Auch die subjektive Komponente spielt bei solchen Problemen unweigerlich eine entscheidende Rolle. Aufgrund der Unmenge an Ursachen und Lösungen, gibt es nicht die eine richtige Erklärung. Verschiedene Ansätze und Modelle haben ihre Legitimität – zu einer Eindeutigkeit wird man nie gelangen.

Dazu kommt die hohe Sensitivität wilder Probleme. Ein einziger falscher Schritt wirkt sich mitunter überproportional auf das gesamte System aus und führt zu Konsequenzen, die man nicht rückgängig machen kann.
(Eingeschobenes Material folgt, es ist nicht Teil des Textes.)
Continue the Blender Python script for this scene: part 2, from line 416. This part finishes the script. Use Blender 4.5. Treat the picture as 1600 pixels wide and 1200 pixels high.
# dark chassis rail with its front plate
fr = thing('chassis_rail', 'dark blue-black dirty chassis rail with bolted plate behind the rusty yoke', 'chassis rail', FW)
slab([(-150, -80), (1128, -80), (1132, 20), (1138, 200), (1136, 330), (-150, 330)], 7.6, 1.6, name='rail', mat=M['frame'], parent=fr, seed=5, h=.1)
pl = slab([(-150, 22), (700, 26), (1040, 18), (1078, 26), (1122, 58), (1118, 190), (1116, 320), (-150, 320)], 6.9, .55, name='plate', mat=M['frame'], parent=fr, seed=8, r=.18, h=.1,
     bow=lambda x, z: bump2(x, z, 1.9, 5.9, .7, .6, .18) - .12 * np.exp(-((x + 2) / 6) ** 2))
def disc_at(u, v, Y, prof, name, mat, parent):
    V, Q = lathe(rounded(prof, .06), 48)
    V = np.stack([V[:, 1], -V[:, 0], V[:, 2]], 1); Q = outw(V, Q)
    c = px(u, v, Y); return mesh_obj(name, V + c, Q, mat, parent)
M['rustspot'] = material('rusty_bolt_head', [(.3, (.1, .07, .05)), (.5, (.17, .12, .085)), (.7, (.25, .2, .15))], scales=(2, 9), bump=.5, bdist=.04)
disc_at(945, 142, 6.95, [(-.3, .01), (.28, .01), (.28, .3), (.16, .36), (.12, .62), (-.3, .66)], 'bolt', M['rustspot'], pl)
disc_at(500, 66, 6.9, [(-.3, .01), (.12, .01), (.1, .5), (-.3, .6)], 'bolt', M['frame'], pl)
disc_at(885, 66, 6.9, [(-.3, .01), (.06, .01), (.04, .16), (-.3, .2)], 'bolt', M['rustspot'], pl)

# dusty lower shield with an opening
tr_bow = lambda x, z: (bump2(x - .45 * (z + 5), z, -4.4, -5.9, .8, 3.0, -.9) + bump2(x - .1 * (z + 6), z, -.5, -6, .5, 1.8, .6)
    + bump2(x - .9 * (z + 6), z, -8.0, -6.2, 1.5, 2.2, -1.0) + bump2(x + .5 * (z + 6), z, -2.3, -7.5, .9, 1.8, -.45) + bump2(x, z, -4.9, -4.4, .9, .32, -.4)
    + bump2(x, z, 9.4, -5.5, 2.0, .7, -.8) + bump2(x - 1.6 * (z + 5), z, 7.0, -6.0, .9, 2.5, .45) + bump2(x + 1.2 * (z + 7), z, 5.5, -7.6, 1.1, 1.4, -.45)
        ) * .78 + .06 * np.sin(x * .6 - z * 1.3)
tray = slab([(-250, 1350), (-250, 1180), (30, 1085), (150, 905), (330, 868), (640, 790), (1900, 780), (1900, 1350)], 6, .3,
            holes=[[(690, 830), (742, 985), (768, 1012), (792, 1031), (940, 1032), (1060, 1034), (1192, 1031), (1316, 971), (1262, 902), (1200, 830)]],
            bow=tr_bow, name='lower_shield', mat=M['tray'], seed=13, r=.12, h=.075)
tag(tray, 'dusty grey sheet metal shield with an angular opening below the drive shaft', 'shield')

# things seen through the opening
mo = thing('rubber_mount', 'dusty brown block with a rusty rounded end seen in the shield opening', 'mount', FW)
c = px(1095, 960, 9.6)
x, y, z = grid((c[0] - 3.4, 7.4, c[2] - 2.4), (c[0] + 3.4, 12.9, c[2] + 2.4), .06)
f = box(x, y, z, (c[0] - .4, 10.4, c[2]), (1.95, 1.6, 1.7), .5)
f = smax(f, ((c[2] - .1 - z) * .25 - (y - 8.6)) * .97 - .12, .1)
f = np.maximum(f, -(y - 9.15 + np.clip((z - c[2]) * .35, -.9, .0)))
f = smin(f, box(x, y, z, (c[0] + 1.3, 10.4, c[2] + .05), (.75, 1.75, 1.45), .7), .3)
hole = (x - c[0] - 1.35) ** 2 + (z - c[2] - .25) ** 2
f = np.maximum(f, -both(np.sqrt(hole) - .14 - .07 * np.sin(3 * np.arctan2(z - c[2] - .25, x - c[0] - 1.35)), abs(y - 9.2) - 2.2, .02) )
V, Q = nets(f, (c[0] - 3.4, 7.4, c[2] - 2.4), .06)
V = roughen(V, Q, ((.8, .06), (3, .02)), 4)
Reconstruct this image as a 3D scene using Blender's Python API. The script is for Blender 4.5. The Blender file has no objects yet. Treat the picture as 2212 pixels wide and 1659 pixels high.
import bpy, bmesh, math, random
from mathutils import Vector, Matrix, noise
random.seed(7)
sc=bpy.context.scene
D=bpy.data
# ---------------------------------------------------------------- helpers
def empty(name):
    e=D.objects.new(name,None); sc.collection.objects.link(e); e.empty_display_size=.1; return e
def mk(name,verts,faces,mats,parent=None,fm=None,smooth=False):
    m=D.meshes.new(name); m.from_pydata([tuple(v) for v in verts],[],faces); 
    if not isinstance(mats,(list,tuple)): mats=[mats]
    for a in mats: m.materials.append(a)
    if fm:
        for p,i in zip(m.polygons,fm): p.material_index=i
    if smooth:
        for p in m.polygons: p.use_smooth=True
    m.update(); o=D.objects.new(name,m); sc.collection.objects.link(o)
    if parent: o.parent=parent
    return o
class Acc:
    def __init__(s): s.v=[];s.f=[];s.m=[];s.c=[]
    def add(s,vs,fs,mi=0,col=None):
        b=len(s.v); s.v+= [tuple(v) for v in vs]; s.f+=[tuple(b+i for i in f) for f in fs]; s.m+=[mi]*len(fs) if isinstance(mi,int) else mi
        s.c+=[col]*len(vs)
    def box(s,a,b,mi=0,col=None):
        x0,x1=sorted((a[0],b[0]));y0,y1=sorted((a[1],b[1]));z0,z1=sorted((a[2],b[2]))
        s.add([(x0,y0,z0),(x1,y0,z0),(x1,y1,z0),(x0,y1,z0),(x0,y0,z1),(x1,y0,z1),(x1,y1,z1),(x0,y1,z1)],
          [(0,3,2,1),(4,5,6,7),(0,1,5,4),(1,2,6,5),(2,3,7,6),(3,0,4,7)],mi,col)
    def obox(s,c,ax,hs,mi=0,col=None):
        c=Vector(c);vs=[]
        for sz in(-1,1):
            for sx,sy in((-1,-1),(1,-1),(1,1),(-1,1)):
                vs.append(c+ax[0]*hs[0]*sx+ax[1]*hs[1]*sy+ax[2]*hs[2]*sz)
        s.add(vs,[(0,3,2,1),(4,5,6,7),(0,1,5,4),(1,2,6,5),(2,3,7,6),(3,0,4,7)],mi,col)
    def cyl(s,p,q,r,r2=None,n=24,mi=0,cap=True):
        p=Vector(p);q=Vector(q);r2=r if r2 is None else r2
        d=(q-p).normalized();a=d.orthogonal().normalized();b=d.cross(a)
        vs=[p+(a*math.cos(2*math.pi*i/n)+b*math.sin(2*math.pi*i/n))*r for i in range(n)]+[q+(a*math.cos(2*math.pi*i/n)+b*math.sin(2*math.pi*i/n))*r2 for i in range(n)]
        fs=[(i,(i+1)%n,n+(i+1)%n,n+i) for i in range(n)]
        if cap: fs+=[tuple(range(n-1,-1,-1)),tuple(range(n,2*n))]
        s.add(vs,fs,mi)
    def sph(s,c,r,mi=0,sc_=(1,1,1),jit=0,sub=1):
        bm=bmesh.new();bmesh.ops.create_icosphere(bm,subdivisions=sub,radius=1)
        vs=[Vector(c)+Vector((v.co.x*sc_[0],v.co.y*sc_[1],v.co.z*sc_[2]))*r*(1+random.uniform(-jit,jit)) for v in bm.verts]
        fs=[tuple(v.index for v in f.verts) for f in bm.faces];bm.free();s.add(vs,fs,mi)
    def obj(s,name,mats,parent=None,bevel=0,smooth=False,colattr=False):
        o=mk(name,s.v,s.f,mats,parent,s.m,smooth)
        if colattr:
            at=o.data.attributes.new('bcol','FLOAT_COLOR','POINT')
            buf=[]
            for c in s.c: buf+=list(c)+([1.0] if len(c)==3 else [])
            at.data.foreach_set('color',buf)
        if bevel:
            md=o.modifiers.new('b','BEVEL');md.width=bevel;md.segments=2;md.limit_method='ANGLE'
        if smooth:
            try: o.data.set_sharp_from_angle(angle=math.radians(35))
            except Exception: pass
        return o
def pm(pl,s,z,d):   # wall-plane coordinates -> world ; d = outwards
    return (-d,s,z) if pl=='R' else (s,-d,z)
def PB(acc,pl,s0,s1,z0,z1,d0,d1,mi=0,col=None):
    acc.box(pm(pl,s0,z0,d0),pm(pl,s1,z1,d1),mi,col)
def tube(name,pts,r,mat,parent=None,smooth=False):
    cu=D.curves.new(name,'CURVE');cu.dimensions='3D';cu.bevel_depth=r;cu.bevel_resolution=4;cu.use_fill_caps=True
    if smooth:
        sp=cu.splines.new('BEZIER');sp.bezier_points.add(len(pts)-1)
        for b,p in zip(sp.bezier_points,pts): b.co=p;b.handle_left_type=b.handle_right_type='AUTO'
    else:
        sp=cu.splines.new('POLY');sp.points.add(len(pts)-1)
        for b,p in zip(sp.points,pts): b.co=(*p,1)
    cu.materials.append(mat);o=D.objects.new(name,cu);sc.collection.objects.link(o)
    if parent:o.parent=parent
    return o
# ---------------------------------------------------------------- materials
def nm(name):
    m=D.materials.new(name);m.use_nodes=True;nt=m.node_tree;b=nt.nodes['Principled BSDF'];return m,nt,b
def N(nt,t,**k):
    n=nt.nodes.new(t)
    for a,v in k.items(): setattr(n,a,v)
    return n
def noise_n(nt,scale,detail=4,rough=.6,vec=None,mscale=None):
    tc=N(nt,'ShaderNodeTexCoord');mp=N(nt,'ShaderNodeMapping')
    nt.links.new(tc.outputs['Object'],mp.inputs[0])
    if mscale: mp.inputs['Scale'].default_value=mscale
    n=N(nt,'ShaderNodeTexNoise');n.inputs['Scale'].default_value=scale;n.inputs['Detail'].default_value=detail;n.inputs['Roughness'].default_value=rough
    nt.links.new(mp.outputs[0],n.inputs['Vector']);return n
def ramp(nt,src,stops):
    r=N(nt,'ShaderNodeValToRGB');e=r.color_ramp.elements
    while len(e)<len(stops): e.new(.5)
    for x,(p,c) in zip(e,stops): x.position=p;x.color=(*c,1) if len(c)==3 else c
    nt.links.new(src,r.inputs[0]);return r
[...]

Die Lösung wilder Probleme hat dabei nichts mit einem Mangel an Expertise zu tun. Wilde Probleme entspringen der Komplexität der zugrundeliegenden Thematik und sind damit eine systematische Eigenschaft – sie können also ganz prinzipiell nicht perfekt gelöst werden.

Zum Weiterlesen und Weiterhören:

https://link.springer.com/article/10.1007/BF01405730

https://podcast.zukunft-denken.eu/e/010-komplizierte-komplexitat/

[i] Das Paper ist gemessen an seiner wissenschaftlichen Resonanz sicherlich erfolgreich. Dieses Thema sollte mittlerweile aber eigentlich Einzug in die Schulbücher und Lehrpläne bekommen haben.

[ii] Die unzureichende Beachtung hat wahrscheinlich auch mit diesem Zitat zu tun und der Beobachtung, die Upton Sinclair einst so treffend formulierte: “It’s very hard to get a man to believe non-X when his way of making a living requires him to believe X.”